REQUIREMENTS: Only the span from the line containing "Generate a Blender" down to the line containing "return CAM+d*((X-CAM.x)/d.x)" is to be printed, exactly and inclusively, with pictures omitted.

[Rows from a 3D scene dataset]
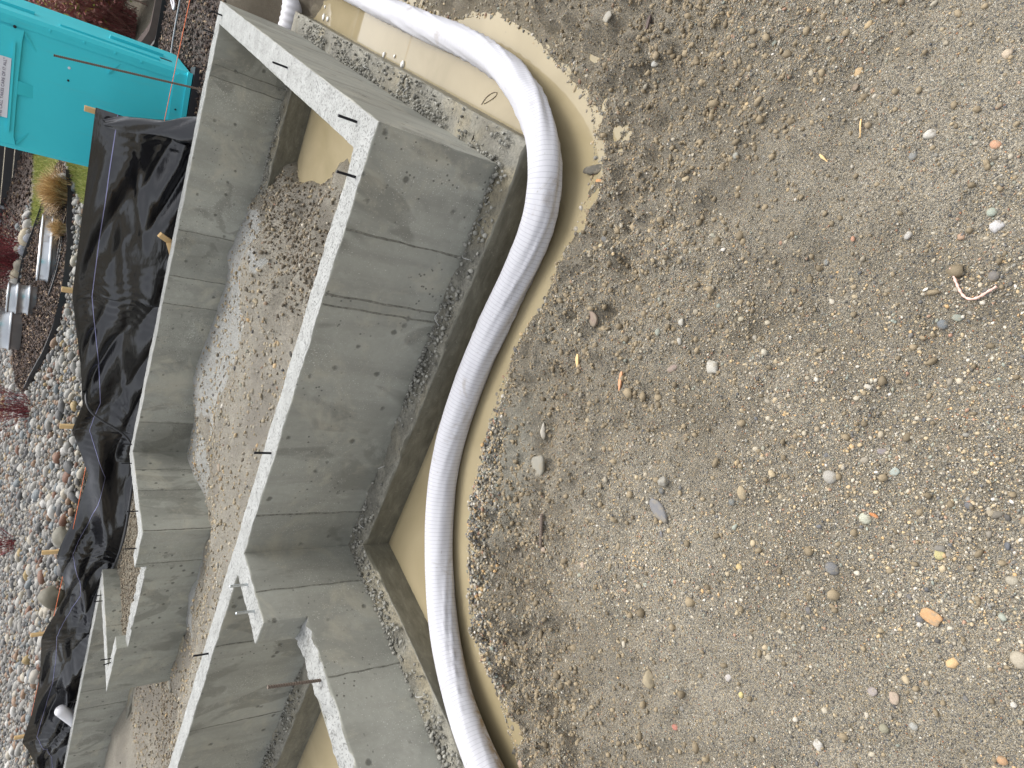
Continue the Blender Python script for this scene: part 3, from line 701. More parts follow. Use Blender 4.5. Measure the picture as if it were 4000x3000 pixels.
tag(scatter('mortar_crumbs', np.stack([cx, cy, -WH+S*.6+.004], 1), S, np.clip(g_*np.array([[1, .975, .85]]), 0, 1), MAT['pebble'], rc, 'ico', .3, False, tilt=.8), 'loose grey mortar crumbs scattered along the foot of the concrete walls', 'rubble', kind='stuff')
# pale ends of tie wire among the crumbs
def bent_wire(x, y, a, L=.06, r=.0012, curl=2.2):
    pts = []
    for i in range(9):
        t = i/8; pts.append((x+L*(math.cos(a)*t-math.sin(a)*.3*math.sin(curl*t)), y+L*(math.sin(a)*t+math.cos(a)*.3*math.sin(curl*t)), -WH+.012+.02*math.sin(3*t)))
    return pts
WB_SPOTS = [(-.42, -.09, 1.3, 'curled pale tie wire on the front footing near the first form seam'), (-.78, -.05, .4, 'curled pale tie wire on the front footing beside the double form seam'), (-1.62, -.06, 2.2, 'curled pale tie wire on the middle of the front footing'),
            (-2.02, -.10, 1.0, 'bright tie wire by the inner corner of the footing'), (-2.14, -.35, 2.4, 'thin dark tie wire on the wing footing beside the inner corner'), (-2.15, -1.05, 2.0, 'thin tie wire on the wing footing opposite the hose'), (.09, 1.1, 2.6, 'bent wire on the end footing amid the rubble'), (.06, 1.75, 1.2, 'thin bent wire at the foot of the end wall')]
for x, y, a, lb in WB_SPOTS:
    tag(MB().tube(bent_wire(x, y, a), .0013, 5).build('tie_wire', MAT['white_wire'], None, True), lb, 'wire', 'tie wire ends on the footings')
# ---------------------------------------------------------------- drain hose in a white filter sock
HOSE = [(1.0, 7.0, -0.05), (0.62, 5.3, -0.06), (0.51, 4.6, -0.2), (0.48, 4.2, -0.5), (0.465, 3.9, -0.64), (0.45, 3.4, -0.66), (0.43, 2.85, -0.662), (0.422, 2.397, -0.662), (0.408, 1.898, -0.662), (0.401, 1.387, -0.662), (0.407, 0.964, -0.662), (0.41, 0.644, -0.662), (0.375, 0.424, -0.662), (0.353, 0.29, -0.655), (0.318, 0.098, -0.64), (0.242, -0.092, -0.62), (0.162, -0.226, -0.604), (0.087, -0.292, -0.604), (0.001, -0.33, -0.616), (-0.086, -0.352, -0.632), (-0.183, -0.354, -0.648), (-0.294, -0.328, -0.662), (-0.415, -0.318, -0.662), (-0.609, -0.307, -0.662), (-0.782, -0.309, -0.662), (-0.933, -0.316, -0.662), (-1.07, -0.325, -0.662), (-1.233, -0.352, -0.662), (-1.349, -0.393, -0.662), (-1.479, -0.452, -0.662), (-1.614, -0.549, -0.662), (-1.787, -0.688, -0.662), (-1.874, -0.82, -0.655), (-1.957, -0.96, -0.645), (-2.013, -1.145, -0.628), (-2.025, -1.313, -0.612), (-2.026, -1.481, -0.6), (-2.03, -1.75, -0.59), (-1.99, -2.2, -0.58), (-1.9, -2.8, -0.55), (-1.7, -3.8, -0.47), (-1.3, -5.2, -0.43)]
def spline(P, step):
    P = np.array(P, float)
    for _ in range(2):                                             # soften the measured points
        Q = P.copy(); Q[1:-1] = .25*P[:-2]+.5*P[1:-1]+.25*P[2:]; P = Q
    out = []
    E = np.concatenate([[2*P[0]-P[1]], P, [2*P[-1]-P[-2]]])
    for i in range(1, len(E)-2):
        p0, p1, p2, p3 = E[i-1:i+3]
        for t in np.linspace(0, 1, 24, endpoint=False):
            out.append(.5*((2*p1)+(p2-p0)*t+(2*p0-5*p1+4*p2-p3)*t*t+(-p0+3*p1-3*p2+p3)*t**3))
    out = np.array(out+[P[-1]]); d = np.concatenate([[0], np.cumsum(np.linalg.norm(np.diff(out, axis=0), axis=1))])
    s = np.arange(0, d[-1], step)
    return np.stack([np.interp(s, d, out[:, k]) for k in range(3)], 1), s
def hose_mesh(name, pts, r, step, seg, fold=True, rib=None):
    C, s = spline(pts, step); n = len(C)
    Tn = np.gradient(C, axis=0); Tn /= np.linalg.norm(Tn, axis=1)[:, None]
    A = np.cross(Tn, (0, 0, 1.)); A /= np.linalg.norm(A, axis=1)[:, None]; B = np.cross(A, Tn)
    th = np.linspace(0, 2*np.pi, seg, endpoint=False)
    SS, TH = np.meshgrid(s, th, indexing='ij')
    rr = np.full(SS.shape, r)
    if fold:
        low = sst(.1, -1.0, np.sin(TH))                            # the sock hangs in folds on the underside
        rr = rr+low*.014*(vn2(TH*3.2+SS*1.3, SS*2.2)+.6*vn2(TH*7, SS*3.1+8)) - .006*sst(-.2, -1, np.sin(TH))
        tw = 1-np.abs(2*vn2(TH*2.1+SS*3.4, SS*.6+3))*2.6; zone_ = .35+.65*sst(-.15, .25, vn2(SS*.9+5, SS*0)+.1)
        rr = rr+.0095*np.maximum(0, tw)*sst(1.0, .35, np.sin(TH))*zone_
        rr = rr+.0030*vn2(TH*4+3, SS*9)+.0045*vn2(TH*1.2, SS*2.0)
    if rib:
        rr = rr*(1-.07*(.5+.5*np.cos(2*np.pi*SS/rib)))
    V = C[:, None, :]+rr[..., None]*(np.cos(TH)[..., None]*A[:, None, :]+np.sin(TH)[..., None]*B[:, None, :])
    ii = np.arange(n*seg).reshape(n, seg); jj = np.roll(ii, -1, 1)
    F = np.stack([ii[:-1], jj[:-1], jj[1:], ii[1:]], -1).reshape(-1, 4)
    me = mesh_from(name, V.reshape(-1, 3), F[:, ::-1], True)
    a = me.attributes.new('Along', 'FLOAT', 'POINT'); a.data.foreach_set('value', SS.ravel().astype(np.float32))
    mud = sst(.25, -.7, np.sin(TH))*sst(-.7, -1.5, V[..., 1])*1.4+.4*sst(-.55, -.95, np.sin(TH))
    a = me.attributes.new('Mud', 'FLOAT', 'POINT'); a.data.foreach_set('value', np.clip(mud, 0, 1).ravel().astype(np.float32))
    return me
tag(put('drain_hose', hose_mesh('drain_hose', HOSE, .0690, .007, 48), MAT['sock']), 'long white sock-covered drain hose snaking through the muddy puddle beside the footing', 'hose')
tag(put('corrugated_pipe', hose_mesh('corrugated_pipe', [(-.55, 3.95, -.58), (-.3, 3.88, -.585), (-.05, 3.845, -.595), (.12, 3.86, -.60), (.25, 3.93, -.60), (.36, 4.08, -.60), (.44, 4.35, -.60)], .088, .006, 28, False, .048), MAT['pipe_ribbed']), 'ribbed white corrugated pipe bending behind the far footing corner', 'pipe')
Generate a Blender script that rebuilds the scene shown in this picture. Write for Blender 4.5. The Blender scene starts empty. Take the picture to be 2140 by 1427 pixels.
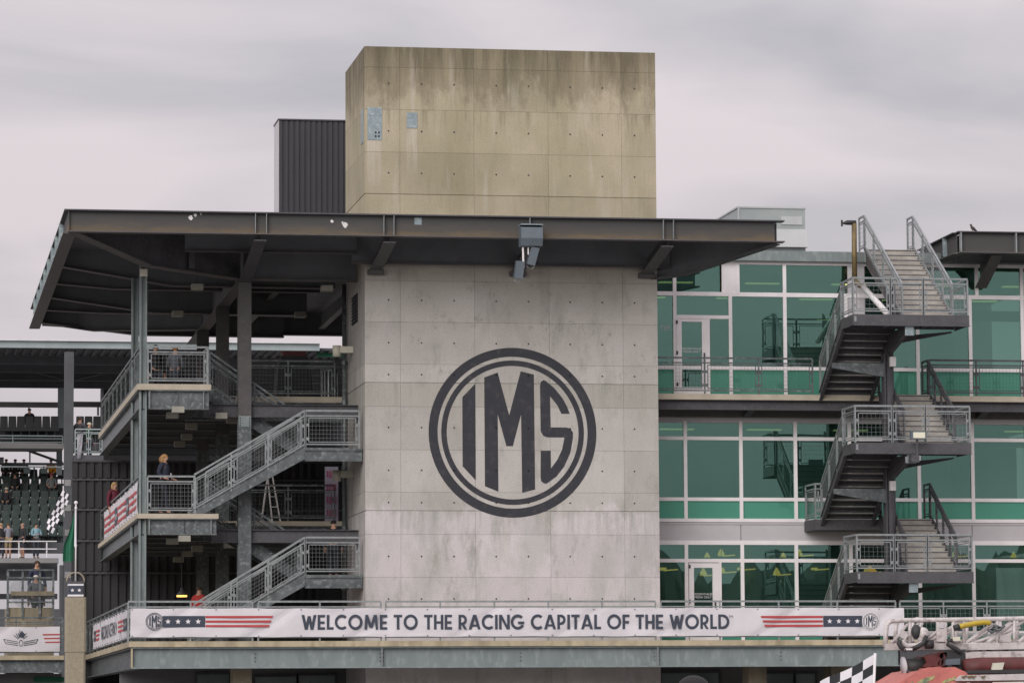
import bpy, bmesh, math, random
from mathutils import Vector, Matrix
from math import sin, cos, pi, radians
random.seed(7)
SC = bpy.context.scene
COL = SC.collection

# ------------------------------------------------------------------ camera, world, sun, exposure
CAM = Vector((-13.1243, -104.2367, 1.6))
YAW, PITCH, ROLL = 0.1637, 0.0974, -0.0056
_f = Vector((sin(YAW)*cos(PITCH), cos(YAW)*cos(PITCH), sin(PITCH)))
_r0 = Vector((cos(YAW), -sin(YAW), 0)); _u0 = _r0.cross(_f)
_r = _r0*cos(ROLL)+_u0*sin(ROLL); _u = _u0*cos(ROLL)-_r0*sin(ROLL)
cd = bpy.data.cameras.new('camera'); cam = bpy.data.objects.new('camera', cd); COL.objects.link(cam)
cd.lens = 135; cd.sensor_width = 36; cd.clip_start = 1; cd.clip_end = 6000
cam.matrix_world = Matrix(((_r.x, _u.x, -_f.x, CAM.x), (_r.y, _u.y, -_f.y, CAM.y), (_r.z, _u.z, -_f.z, CAM.z), (0, 0, 0, 1)))
SC.camera = cam
FP = 135/36*2140
def at(px, py, Y):                       # survey of the photograph: a point on the vertical plane y = Y
    d = _f+_r*((px-1070)/FP)-_u*((py-713.5)/FP)
    return CAM+d*((Y-CAM.y)/d.y)
def atX(px, py, X):
    d = _f+_r*((px-1070)/FP)-_u*((py-713.5)/FP)
    return CAM+d*((X-CAM.x)/d.x)

SUN_EL, SUN_AZ = radians(23), radians(212)      # azimuth clockwise from +Y
W = bpy.data.worlds.new('World'); SC.world = W; W.use_nodes = True
nt = W.node_tree; N = nt.nodes; LK = nt.links
for n in list(N): N.remove(n)
out = N.new('ShaderNodeOutputWorld')
sky = N.new('ShaderNodeTexSky'); sky.sky_type = 'NISHITA'; sky.sun_disc = False
sky.sun_elevation = SUN_EL; sky.sun_rotation = SUN_AZ; sky.air_density = 1.5; sky.dust_density = 4
tc = N.new('ShaderNodeTexCoord')
mp = N.new('ShaderNodeMapping'); mp.inputs['Scale'].default_value = (1, 1, 3.2); mp.inputs['Location'].default_value = (3.1, 0.4, 0.65)
mp.inputs['Rotation'].default_value = (0, radians(8), 0)
LK.new(tc.outputs['Generated'], mp.inputs['Vector'])
nz = N.new('ShaderNodeTexNoise'); nz.inputs['Scale'].default_value = 6.5; nz.inputs['Detail'].default_value = 5; nz.inputs['Roughness'].default_value = .48; nz.inputs['Distortion'].default_value = .35
LK.new(mp.outputs[0], nz.inputs['Vector'])
cr = N.new('ShaderNodeValToRGB')
cr.color_ramp.elements[0].position = .30; cr.color_ramp.elements[0].color = (.45, .445, .485, 1)
cr.color_ramp.elements[1].position = .58; cr.color_ramp.elements[1].color = (.71, .645, .675, 1)
e = cr.color_ramp.elements.new(.46); e.color = (.615, .575, .61, 1)
LK.new(nz.outputs['Fac'], cr.inputs['Fac'])
sep = N.new('ShaderNodeSeparateXYZ'); LK.new(tc.outputs['Generated'], sep.inputs[0])
mr = N.new('ShaderNodeMapRange'); mr.inputs['From Min'].default_value = 0; mr.inputs['From Max'].default_value = 1
mr.inputs['To Min'].default_value = .635; mr.inputs['To Max'].default_value = 1.65       # standard overcast dome: zenith brighter than the horizon
LK.new(sep.outputs['Z'], mr.inputs['Value'])
vm = N.new('ShaderNodeVectorMath'); vm.operation = 'SCALE'; LK.new(cr.outputs[0], vm.inputs[0]); LK.new(mr.outputs[0], vm.inputs['Scale'])
bg1 = N.new('ShaderNodeBackground'); LK.new(sky.outputs[0], bg1.inputs['Color']); bg1.inputs['Strength'].default_value = .05
bg2 = N.new('ShaderNodeBackground'); LK.new(vm.outputs[0], bg2.inputs['Color']); bg2.inputs['Strength'].default_value = 1.0
mx = N.new('ShaderNodeMixShader'); mx.inputs[0].default_value = .94
LK.new(bg1.outputs[0], mx.inputs[1]); LK.new(bg2.outputs[0], mx.inputs[2]); LK.new(mx.outputs[0], out.inputs['Surface'])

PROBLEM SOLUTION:
Generate a Blender script that rebuilds the scene shown in this picture. Write for Blender 4.5. The Blender scene starts empty. Take the picture to be 2140 by 1427 pixels.
import bpy, bmesh, math, random
from mathutils import Vector, Matrix
from math import sin, cos, pi, radians
random.seed(7)
SC = bpy.context.scene
COL = SC.collection

# ------------------------------------------------------------------ camera, world, sun, exposure
CAM = Vector((-13.1243, -104.2367, 1.6))
YAW, PITCH, ROLL = 0.1637, 0.0974, -0.0056
_f = Vector((sin(YAW)*cos(PITCH), cos(YAW)*cos(PITCH), sin(PITCH)))
_r0 = Vector((cos(YAW), -sin(YAW), 0)); _u0 = _r0.cross(_f)
_r = _r0*cos(ROLL)+_u0*sin(ROLL); _u = _u0*cos(ROLL)-_r0*sin(ROLL)
cd = bpy.data.cameras.new('camera'); cam = bpy.data.objects.new('camera', cd); COL.objects.link(cam)
cd.lens = 135; cd.sensor_width = 36; cd.clip_start = 1; cd.clip_end = 6000
cam.matrix_world = Matrix(((_r.x, _u.x, -_f.x, CAM.x), (_r.y, _u.y, -_f.y, CAM.y), (_r.z, _u.z, -_f.z, CAM.z), (0, 0, 0, 1)))
SC.camera = cam
FP = 135/36*2140
def at(px, py, Y):                       # survey of the photograph: a point on the vertical plane y = Y
    d = _f+_r*((px-1070)/FP)-_u*((py-713.5)/FP)
    return CAM+d*((Y-CAM.y)/d.y)
def atX(px, py, X):
    d = _f+_r*((px-1070)/FP)-_u*((py-713.5)/FP)
    return CAM+d*((X-CAM.x)/d.x)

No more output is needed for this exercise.